I think what you're confusing is the different uses of the word "closed". In calculus, analysis and topology, a subset $A$ of a space $X$ can be closed. Depending on the author, and the "strictness" of language involved, this usually means either of the three following:
- Boundary points of $A$ are included in $A$.
- Any sequence of points in $A$ which converges to a point in $X$ converges to a point in $A$.
- The complement $X\setminus A$ is open.
However, whenever you have an operation ("structure") on any set $A$, we say that $A$ is closed under this operation if applying the operation doesn't take you out of the set. For instance, the natural numbers aren't closed under subtraction, but the integers are. The integers again aren't closed under division, but the rational numbers are.

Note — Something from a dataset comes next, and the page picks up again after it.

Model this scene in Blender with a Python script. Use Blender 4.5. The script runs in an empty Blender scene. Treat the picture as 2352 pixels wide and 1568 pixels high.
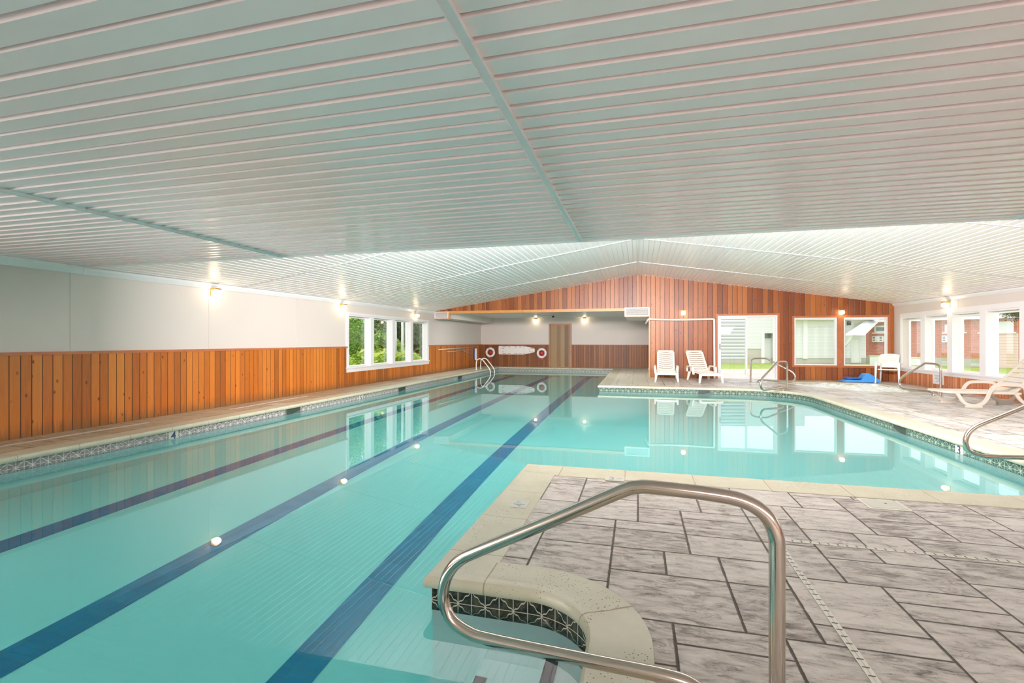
import bpy, bmesh, math, random
import numpy as np
from mathutils import Vector, Matrix
random.seed(7)
sc = bpy.context.scene
COL = sc.collection
PI = math.pi
# ------------------------------------------------------------------ camera, sky, lights, exposure
YAW = math.atan2(289, 1105)
cd = bpy.data.cameras.new('camera'); cam = bpy.data.objects.new('camera', cd); COL.objects.link(cam)
cd.sensor_width = 36; cd.lens = 1105 / 2352 * 36; cd.clip_start = .05; cd.clip_end = 300
cam.location = (0, 0, 1.25); cam.rotation_euler = (PI / 2, 0, YAW)
sc.camera = cam
W = bpy.data.worlds.new('sky'); sc.world = W; W.use_nodes = True
W.node_tree.nodes['Background'].inputs[0].default_value = (.93, .96, 1, 1)
W.node_tree.nodes['Background'].inputs[1].default_value = 1.6
def area(name, loc, rot, sx, sy, power, color=(1, 1, 1)):
    l = bpy.data.lights.new(name, 'AREA'); l.shape = 'RECTANGLE'; l.size = sx; l.size_y = sy; l.energy = power; l.color = color
    o = bpy.data.objects.new(name, l); COL.objects.link(o); o.location = loc; o.rotation_euler = rot
    return o
sun = bpy.data.lights.new('sun', 'SUN'); sun.energy = .3; sun.angle = .6; sun.color = (1, .97, .92)
so = bpy.data.objects.new('sun', sun); COL.objects.link(so); so.rotation_euler = (math.radians(38), math.radians(10), 0)
# unseen fill lights added to brighten the hall, the vault and the alcove
area('vault_light', (-.3, 5.3, 2.72), (math.radians(90), 0, 0), 6, .5, 1100, (1, .90, .88))  # added fill for the vault, hidden behind the flat ceiling edge

area('rear_hall_light', (3.2, -2.4, 2.27), (math.radians(15), 0, 0), 7, 3.4, 470, (1, .91, .88))  # added fill over the near deck, behind the camera
area('window_daylight', (-7.6, -1.8, 1.35), (0, math.radians(-102), 0), 1.4, 6.4, 240, (1, .92, .89))  # added side fill for the near ceiling, no real window behind it
area('alcove_light', (-3.4, 17.9, 2.40), (math.radians(14), 0, 0), 5.6, .3, 120, (1, .95, .92))  # added fill tucked out of sight behind the header beam
sc.view_settings.view_transform = 'Standard'; sc.view_settings.look = 'None'
sc.view_settings.exposure = .48; sc.view_settings.gamma = 1
sc.cycles.max_bounces = 11; sc.cycles.diffuse_bounces = 5; sc.cycles.glossy_bounces = 5
sc.cycles.transmission_bounces = 8; sc.cycles.transparent_max_bounces = 12
sc.cycles.caustics_reflective = False; sc.cycles.caustics_refractive = True
sc.cycles.sample_clamp_indirect = 4; sc.cycles.blur_glossy = .3; sc.cycles.use_denoising = True

# ------------------------------------------------------------------ node helpers
class N:
    def __init__(s, name):
        s.m = bpy.data.materials.new(name); s.m.use_nodes = True; s.t = s.m.node_tree
        for n in list(s.t.nodes): s.t.nodes.remove(n)
        s.out = s.t.nodes.new('ShaderNodeOutputMaterial')
    def n(s, k, ins=None, **kw):
        nd = s.t.nodes.new('ShaderNode' + k)
        for a, b in kw.items(): setattr(nd, a, b)
        for a, b in (ins or {}).items(): s.set(nd, a, b)
        return nd
    def set(s, nd, a, b):
        i = nd.inputs[a]
        if isinstance(b, bpy.types.NodeSocket): s.t.links.new(b, i)
        elif isinstance(b, bpy.types.Node): s.t.links.new(b.outputs[0], i)
        else:
            if isinstance(b, (tuple, list)) and len(b) == 3 and i.type == 'RGBA': b = (*b, 1)
            i.default_value = b
    def math(s, op, a, b=None, c=None):
        nd = s.t.nodes.new('ShaderNodeMath'); nd.operation = op
        for i, v in enumerate((a, b, c)):
            if v is not None: s.set(nd, i, v)
        return nd.outputs[0]
    def mix(s, f, a, b, mode='MIX'):
        nd = s.t.nodes.new('ShaderNodeMix'); nd.data_type = 'RGBA'; nd.blend_type = mode
        s.set(nd, 0, f); s.set(nd, 6, a); s.set(nd, 7, b); return nd.outputs[2]
    def ramp(s, f, stops, interp='LINEAR'):
        nd = s.t.nodes.new('ShaderNodeValToRGB'); s.set(nd, 0, f); e = nd.color_ramp.elements; nd.color_ramp.interpolation = interp
        while len(e) < len(stops): e.new(.5)
        for i, (p, c) in enumerate(stops): e[i].position = p; e[i].color = (*c, 1) if len(c) == 3 else c
        return nd.outputs[0]
    def smooth(s, v, a, b):
        nd = s.t.nodes.new('ShaderNodeMapRange'); nd.interpolation_type = 'SMOOTHSTEP'
        s.set(nd, 0, v); s.set(nd, 1, a); s.set(nd, 2, b); return nd.outputs[0]
    def obj(s):
        return s.n('TexCoord').outputs['Object']
    def xyz(s, v=None):
        nd = s.n('SeparateXYZ', {0: v if v is not None else s.obj()}); return nd.outputs
    def vec(s, x, y, z):
        return s.n('CombineXYZ', {0: x, 1: y, 2: z}).outputs[0]
    def noise(s, v, scale, detail=4, rough=.55, dist=0.):
        return s.n('TexNoise', {'Vector': v, 'Scale': scale, 'Detail': detail, 'Roughness': rough, 'Distortion': dist}).outputs[0]
    def bump(s, h, strength, dist=.01):
        return s.n('Bump', {'Height': h, 'Strength': strength, 'Distance': dist}).outputs[0]
    def bsdf(s, color, rough=.5, metal=0., normal=None, **kw):
        ins = {'Base Color': color, 'Roughness': rough, 'Metallic': metal}
        ins.update({k.replace('_', ' '): v for k, v in kw.items()})
        p = s.n('BsdfPrincipled', ins)
        if normal is not None: s.set(p, 'Normal', normal)
        s.t.links.new(p.outputs[0], s.out.inputs[0]); return p
def plain(name, color, rough=.5, metal=0., var=.06, vs=6., bump=0., bs=60., **kw):
    q = N(name); o = q.obj(); f = q.noise(o, vs, 4)
    c = q.mix(f, tuple(v * (1 - var) for v in color), tuple(min(1, v * (1 + var)) for v in color))
    nm = q.bump(q.noise(o, bs, 3), bump, .004) if bump else None
    q.bsdf(c, rough, metal, nm, **kw); return q.m

def wood(name, axis, w, dark, mid, light, rough=.4, stain=0., phase=0.):
    q = N(name); X, Y, Z = q.xyz()
    u = q.math('ADD', X if axis == 'X' else Y, 100 + phase)
    un = q.math('DIVIDE', u, w); idx = q.math('FLOOR', un); fr = q.math('FRACT', un)
    wn = q.n('TexWhiteNoise', {'W': idx}, noise_dimensions='1D').outputs[0]
    off = q.math('MULTIPLY', wn, 37.)
    wx = q.math('ADD', Z, off)
    grain = q.noise(q.vec(q.math('MULTIPLY', u, 22), off, q.math('MULTIPLY', wx, 1.3)), 1.6, 6, .6, 1.2)
    fine = q.noise(q.vec(q.math('MULTIPLY', u, 160), off, q.math('MULTIPLY', wx, 3)), 1., 3)
    f = q.math('ADD', q.math('MULTIPLY', wn, .55), q.math('MULTIPLY', grain, .5))
    f = q.math('ADD', f, q.math('MULTIPLY', q.math('SUBTRACT', fine, .5), .16))
    c = q.ramp(f, [(.12, dark), (.5, mid), (.9, light)])
    vo = q.n('TexVoronoi', {'Vector': q.vec(q.math('MULTIPLY', u, 6.5), off, q.math('MULTIPLY', wx, 3.6)), 'Scale': 1., 'Randomness': 1.}).outputs[0]
    kn = q.math('SUBTRACT', 1., q.smooth(vo, .035, .13))
    c = q.mix(q.math('MULTIPLY', kn, .8), c, tuple(v * .22 for v in dark))
    if stain:
        low = q.math('SUBTRACT', 1., q.smooth(q.math('ADD', Z, q.math('MULTIPLY', grain, .35)), .12, .42))
        c = q.mix(q.math('MULTIPLY', low, stain), c, (.16, .085, .03))
    g = q.math('MINIMUM', fr, q.math('SUBTRACT', 1., fr))
    gv = q.smooth(g, .018, .06)
    c = q.mix(gv, tuple(v * .16 for v in dark), c)
    q.bsdf(c, rough, 0., q.bump(q.math('ADD', gv, q.math('MULTIPLY', grain, .12)), .5, .006), Specular_IOR_Level=.45)
    return q.m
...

If the set $A$ is a closed subset of a space $X$ (as in the first paragraph), then it is for instance closed under the operation of closure (basically adding all the boundary points; if they're all in $A$ already, then it won't change anything), and under limits.
The interval $[0, 1]$, then is closed. The boundary points are $\{0\}$ and $\{1\}$, and they are part of that interval. If you have a converging sequence $x_i$ with $0 \leq x_i\leq 1$ for all $i$, then it cannot converge to a negative number, or to a number greater than $1$, so taking the limits keeps us inside our interval.

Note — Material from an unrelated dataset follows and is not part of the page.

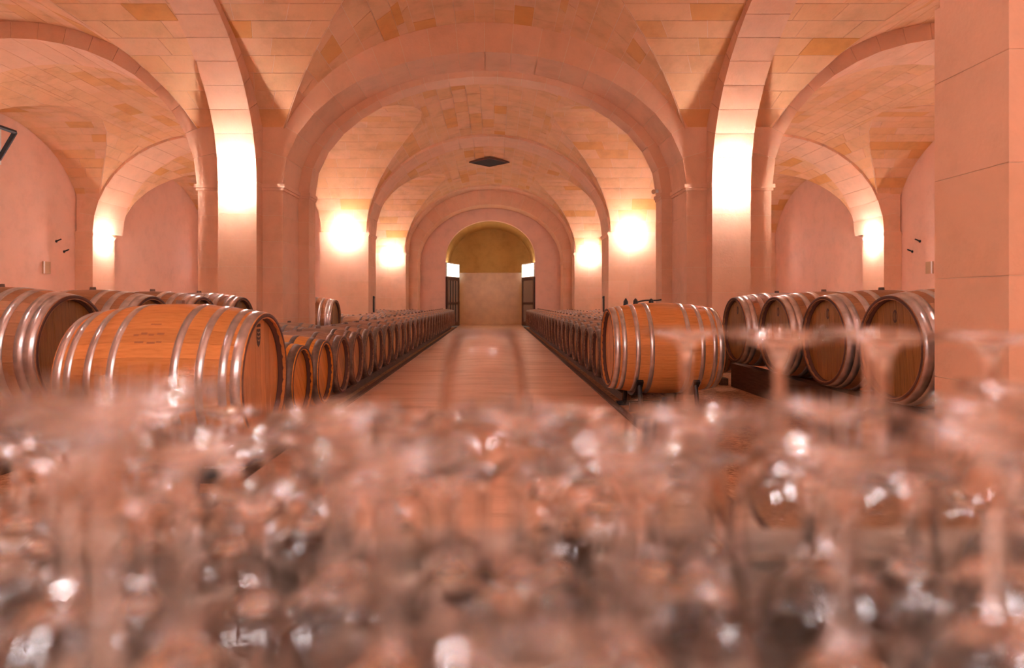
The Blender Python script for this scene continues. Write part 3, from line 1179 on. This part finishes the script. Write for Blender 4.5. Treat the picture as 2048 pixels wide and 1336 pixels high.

The interval $(0, 1)$ is not closed, since the boundary points are not part of the interval. Also, for instance the sequence $x_i = \frac{1}{i + 1}$ fulfills $x_i \in (0, 1)$, and it does converge, but the limit of the sequence is not contained in $(0, 1)$.
Now, for compactness, at least on the number line, in the plane, and so on (the Euclidian spaces, collectively known as $\Bbb R^n$), a set is compact iff it is closed and bounded. For general metric spaces, you need to change "bounded" to "totally bounded", and in general topology, the concept of "bounded" doesn't even make sense.
In topology and analysis, there are several very nice properties of finite sets of points which are better preserved in general by compact sets than countable, even though compact sets are not intrinsically limited in the number of points they can contain. For instance, if you have a continuous function from a space $X$ to the real number line, then if $X$ is compact, $f$ obtains a true maximum and minimum value. That would not neccessarily be the case if $X$ was countable instead.